また物流事業につきましても、内外グループ各社の連携強化で、取扱高を増やし、お陰さまで増収・増益となりました。

 

B−1 通期業績予想

今日から2月ということで、今期残り二ヶ月しか残っていませんが、もうあまり大きく変わることはないと思います。大体通期の業績予想としましては、中間期で発表した数字でそのまま行けるだろうという風に考えております。

 

具体的には、売上高で1兆3,000億、経常利益で1,280億、当期純利益840億が達成される見込みであります。為替とバンカーの見込みですが、第4四半期の為替のみ、予想レート、為替の基準レートを
105円とおきました。
燃料油価格については平均で487ドルとおいております。

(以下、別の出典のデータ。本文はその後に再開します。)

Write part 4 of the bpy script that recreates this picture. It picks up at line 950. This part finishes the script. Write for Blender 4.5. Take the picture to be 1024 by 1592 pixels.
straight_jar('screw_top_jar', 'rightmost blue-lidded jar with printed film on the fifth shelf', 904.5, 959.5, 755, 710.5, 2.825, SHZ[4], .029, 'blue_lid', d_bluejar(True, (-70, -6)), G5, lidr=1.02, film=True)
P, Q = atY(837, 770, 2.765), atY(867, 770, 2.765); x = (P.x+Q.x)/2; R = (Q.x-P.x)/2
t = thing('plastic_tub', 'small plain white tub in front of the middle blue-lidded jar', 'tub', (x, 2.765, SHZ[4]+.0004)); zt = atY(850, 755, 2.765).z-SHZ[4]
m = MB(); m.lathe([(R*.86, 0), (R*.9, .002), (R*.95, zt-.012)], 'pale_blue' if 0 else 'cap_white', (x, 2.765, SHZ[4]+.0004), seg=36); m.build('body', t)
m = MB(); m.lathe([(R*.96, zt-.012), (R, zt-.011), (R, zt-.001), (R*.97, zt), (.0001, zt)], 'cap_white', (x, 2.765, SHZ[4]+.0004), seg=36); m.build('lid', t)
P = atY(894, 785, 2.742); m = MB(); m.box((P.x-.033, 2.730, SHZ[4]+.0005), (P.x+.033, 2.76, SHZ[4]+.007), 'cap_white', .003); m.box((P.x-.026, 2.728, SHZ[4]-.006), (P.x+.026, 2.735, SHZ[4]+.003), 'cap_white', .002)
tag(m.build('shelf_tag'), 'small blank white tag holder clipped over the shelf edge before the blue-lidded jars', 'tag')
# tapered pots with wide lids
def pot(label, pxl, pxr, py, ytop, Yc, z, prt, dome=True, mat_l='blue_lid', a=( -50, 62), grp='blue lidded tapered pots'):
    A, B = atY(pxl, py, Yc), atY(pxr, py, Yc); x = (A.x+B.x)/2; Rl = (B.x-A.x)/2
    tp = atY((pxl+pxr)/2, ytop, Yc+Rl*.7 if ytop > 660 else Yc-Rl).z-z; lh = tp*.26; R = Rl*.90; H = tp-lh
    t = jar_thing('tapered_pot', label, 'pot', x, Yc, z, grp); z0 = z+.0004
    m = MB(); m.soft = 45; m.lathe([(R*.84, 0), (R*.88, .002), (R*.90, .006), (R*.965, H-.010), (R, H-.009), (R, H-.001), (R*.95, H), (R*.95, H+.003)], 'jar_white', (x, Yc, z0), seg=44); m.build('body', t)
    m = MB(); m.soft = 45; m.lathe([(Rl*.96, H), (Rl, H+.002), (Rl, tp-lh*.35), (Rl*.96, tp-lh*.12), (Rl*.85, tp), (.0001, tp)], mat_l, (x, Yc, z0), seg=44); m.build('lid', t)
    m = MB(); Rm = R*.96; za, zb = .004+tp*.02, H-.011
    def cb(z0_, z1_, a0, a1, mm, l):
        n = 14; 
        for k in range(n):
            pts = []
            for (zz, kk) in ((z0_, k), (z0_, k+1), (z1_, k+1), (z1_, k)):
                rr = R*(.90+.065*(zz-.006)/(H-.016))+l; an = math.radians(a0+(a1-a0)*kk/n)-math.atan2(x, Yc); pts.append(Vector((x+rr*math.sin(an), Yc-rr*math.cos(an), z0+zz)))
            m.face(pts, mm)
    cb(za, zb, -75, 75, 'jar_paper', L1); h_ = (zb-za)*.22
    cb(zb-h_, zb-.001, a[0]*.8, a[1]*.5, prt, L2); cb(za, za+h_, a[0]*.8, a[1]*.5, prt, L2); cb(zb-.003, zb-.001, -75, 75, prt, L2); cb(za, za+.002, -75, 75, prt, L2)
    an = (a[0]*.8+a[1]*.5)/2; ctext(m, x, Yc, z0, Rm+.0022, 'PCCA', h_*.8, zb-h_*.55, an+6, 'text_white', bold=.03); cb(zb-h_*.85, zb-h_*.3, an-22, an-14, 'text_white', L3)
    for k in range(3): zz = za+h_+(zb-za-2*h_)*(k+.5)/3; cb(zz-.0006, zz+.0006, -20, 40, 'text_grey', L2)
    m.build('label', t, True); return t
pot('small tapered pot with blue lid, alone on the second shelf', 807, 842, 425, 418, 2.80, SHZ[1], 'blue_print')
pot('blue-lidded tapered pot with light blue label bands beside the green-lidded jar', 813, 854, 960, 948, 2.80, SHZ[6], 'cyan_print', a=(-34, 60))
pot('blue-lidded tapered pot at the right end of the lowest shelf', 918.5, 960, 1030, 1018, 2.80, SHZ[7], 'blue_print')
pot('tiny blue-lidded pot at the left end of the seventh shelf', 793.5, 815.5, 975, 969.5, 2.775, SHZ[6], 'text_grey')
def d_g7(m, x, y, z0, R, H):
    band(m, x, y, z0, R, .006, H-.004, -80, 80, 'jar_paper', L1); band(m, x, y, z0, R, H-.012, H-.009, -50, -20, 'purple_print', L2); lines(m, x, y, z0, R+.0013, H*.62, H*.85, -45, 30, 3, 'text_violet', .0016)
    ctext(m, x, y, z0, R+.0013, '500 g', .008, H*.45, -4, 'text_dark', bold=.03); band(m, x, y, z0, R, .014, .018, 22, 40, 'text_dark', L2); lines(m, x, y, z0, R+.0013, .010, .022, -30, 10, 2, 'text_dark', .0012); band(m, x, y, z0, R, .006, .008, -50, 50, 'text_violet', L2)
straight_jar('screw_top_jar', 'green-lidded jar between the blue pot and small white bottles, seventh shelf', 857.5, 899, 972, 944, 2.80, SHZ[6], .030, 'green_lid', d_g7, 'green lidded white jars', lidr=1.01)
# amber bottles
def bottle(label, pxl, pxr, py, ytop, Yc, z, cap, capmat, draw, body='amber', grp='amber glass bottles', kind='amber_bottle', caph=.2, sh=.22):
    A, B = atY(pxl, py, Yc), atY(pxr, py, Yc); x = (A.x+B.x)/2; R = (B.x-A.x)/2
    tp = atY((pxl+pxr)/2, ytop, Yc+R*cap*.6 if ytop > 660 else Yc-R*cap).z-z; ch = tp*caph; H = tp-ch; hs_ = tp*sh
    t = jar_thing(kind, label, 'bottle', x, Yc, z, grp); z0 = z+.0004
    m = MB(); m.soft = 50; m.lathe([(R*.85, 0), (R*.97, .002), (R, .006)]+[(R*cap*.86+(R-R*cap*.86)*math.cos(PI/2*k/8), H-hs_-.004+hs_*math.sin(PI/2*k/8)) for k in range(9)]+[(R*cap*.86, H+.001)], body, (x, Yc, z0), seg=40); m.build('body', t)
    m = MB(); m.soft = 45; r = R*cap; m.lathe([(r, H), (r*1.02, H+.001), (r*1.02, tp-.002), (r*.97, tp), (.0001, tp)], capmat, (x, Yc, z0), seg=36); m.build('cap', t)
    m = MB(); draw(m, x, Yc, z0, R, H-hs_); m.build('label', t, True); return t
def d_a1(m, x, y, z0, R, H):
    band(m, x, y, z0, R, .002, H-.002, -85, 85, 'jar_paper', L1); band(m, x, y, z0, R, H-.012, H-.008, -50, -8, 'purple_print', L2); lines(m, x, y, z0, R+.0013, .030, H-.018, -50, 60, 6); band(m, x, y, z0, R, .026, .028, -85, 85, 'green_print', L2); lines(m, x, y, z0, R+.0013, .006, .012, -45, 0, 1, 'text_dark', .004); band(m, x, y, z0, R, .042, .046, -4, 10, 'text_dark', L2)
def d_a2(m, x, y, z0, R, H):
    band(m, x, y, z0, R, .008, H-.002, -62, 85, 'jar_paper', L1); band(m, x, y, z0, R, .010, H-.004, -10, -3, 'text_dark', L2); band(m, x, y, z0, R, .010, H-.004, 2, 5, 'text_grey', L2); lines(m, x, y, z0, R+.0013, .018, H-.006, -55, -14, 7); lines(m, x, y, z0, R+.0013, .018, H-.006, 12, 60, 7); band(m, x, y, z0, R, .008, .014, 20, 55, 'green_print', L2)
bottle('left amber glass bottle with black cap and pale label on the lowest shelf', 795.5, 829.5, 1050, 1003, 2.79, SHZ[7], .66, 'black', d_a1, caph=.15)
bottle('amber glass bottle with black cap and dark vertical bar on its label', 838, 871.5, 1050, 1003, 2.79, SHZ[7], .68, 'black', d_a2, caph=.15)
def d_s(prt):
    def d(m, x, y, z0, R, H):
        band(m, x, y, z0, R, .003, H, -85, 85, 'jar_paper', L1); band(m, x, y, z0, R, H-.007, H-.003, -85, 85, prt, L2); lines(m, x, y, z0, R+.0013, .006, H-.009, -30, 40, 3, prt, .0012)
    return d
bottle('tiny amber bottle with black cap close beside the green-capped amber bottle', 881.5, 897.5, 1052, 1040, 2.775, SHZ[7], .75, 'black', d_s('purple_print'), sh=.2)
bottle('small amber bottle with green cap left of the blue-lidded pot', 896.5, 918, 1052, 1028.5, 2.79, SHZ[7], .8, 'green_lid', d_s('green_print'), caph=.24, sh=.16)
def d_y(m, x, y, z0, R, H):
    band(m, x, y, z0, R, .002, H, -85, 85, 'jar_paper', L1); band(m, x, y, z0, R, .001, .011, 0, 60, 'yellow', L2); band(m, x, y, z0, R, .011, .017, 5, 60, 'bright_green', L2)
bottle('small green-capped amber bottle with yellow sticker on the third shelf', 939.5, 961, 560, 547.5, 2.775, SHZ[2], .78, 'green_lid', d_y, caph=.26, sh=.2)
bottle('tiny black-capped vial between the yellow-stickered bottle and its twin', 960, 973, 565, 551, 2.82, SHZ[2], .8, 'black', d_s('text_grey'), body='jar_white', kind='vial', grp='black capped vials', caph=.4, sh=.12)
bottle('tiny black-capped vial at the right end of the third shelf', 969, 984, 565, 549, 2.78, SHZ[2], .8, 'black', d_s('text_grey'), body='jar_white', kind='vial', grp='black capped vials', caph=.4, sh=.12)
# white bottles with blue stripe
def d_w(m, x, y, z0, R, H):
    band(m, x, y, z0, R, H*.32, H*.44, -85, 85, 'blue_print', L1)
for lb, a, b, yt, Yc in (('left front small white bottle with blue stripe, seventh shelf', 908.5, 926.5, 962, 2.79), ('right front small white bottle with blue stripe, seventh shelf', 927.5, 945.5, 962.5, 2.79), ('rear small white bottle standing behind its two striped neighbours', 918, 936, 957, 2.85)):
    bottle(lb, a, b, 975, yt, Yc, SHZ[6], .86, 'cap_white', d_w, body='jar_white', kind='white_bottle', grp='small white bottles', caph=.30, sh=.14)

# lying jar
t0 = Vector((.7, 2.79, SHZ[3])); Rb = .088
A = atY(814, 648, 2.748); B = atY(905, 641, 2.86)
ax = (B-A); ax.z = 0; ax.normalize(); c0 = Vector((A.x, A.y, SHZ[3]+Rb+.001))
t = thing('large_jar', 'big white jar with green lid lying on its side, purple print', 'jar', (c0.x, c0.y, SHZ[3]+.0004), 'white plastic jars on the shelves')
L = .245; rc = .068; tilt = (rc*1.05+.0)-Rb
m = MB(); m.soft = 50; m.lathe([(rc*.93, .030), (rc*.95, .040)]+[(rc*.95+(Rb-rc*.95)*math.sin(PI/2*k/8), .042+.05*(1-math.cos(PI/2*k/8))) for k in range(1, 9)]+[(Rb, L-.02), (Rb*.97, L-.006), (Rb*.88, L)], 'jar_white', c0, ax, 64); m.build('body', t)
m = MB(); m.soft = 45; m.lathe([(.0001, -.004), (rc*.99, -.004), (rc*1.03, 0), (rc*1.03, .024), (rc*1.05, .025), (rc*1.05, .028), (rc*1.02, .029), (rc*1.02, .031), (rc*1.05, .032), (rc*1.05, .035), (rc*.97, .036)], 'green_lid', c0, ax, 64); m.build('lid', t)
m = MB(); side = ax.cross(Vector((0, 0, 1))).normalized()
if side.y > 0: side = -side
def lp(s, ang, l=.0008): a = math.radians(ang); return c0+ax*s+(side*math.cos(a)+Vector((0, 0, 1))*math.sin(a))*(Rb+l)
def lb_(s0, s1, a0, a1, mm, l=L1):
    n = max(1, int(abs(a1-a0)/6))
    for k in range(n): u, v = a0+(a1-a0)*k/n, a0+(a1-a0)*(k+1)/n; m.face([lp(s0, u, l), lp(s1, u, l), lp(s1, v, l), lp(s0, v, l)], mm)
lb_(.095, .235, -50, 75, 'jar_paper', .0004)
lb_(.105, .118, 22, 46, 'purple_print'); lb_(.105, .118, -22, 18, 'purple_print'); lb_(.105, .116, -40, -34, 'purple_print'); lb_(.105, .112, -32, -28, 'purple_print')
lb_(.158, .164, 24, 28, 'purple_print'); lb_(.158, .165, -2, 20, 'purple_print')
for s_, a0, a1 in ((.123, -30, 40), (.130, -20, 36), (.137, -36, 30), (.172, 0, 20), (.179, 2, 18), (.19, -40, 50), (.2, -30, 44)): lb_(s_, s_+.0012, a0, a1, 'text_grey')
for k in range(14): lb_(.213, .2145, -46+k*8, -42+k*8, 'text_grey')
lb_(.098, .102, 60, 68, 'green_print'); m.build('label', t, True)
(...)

487ドルの前提は、DUBAIのマーケット、85ドルを前提にした数字であります。あまり大きな変動は無いだろうと見ております。

 

この業績が達成されれば、配当についても中間期に発表しました期末配当13円を加え、年間25円配当とさせていただく予定であります。

 

B−2 事業別売上高経常利益予想

部門別に言いますとコンテナ船については、通期でプラスの58億。
第4四半期、スラックシーズンと我々は呼んでいますが、中国の旧正月もあり、荷況が一番スラックになる時期であります。第4四半期についてはコンテナ船、季節的要因もあり、マイナスですが、通期ではなんとか58億という数字は達成できる見込みであります。
その他不定期、自動車、エネルギー合わせて、1,156億が達成できる見込みです。その他の事業の収益も加えて、1,280億であります。

 

B−3 通期業績予想のポイント

通期で比較しまして、前年同期に比べますと増収増益ですが、2,000億強の増収で、約倍になるような増益になっております。
先ほど申しました為替とバンカーの前提をおきますと、通期で、バンカーが408ドル、それから為替が114円43銭になります。これは前年の通期と比べますと、まずバンカーが319から408、それから為替も約117円から114円ということですから、まあまあ、どちらもコスト増要因をカバーして増収増益となる予定です。

 

それから中間期に発表した公表の数値からいきますと、いずれにしてもバンカーも為替もバンカー高、為替高となっております。これは、若干変動はしておりますが、引き続きハイレベルにあるバルクの市況で、円高・バンカー高は相殺される見込みです。

 

B−4 部門別業績動向 -コンテナ船-

コンテナ船の方は、前期に比べると、このように増収・増益の要因です。しかし、中間期で見た時より若干積高が目標値に達せずに減収、それからバンカーの要因等もあり、減益となりました。積高はそれほど大きくは見込みより変わってはおりませんので、北米を除いては、北米はかなりスローダウンしてきているようですが、その他の地域においてはまだまだ旺盛な荷動きが期待できるということで、中期で見てもあまり心配しなくても良いのではないかと見ております。

 

B−5 部門別業績動向 -その他海運-

その他の部門別の動向ですが、不定期船については先ほど少々説明しましたようにまだまだハイレベルのマーケットが続いており、前年に比べると新造船がトータルで今年度10隻入るということで、ある程度業績改善に寄与しています。

 

自動車船についても今期全部で新造船が4隻ということで、前年に比べると増収・増益、収益も改善しています。エネルギーについては先ほど説明しましたように、前半の部分が若干減益ということで足を引っぱっていますが第4四半期以降、概ね期待できるのではないかと考えております。

 

以上で簡単ではありますけれども今期の第3四半期の決算の概要を説明させていただきました。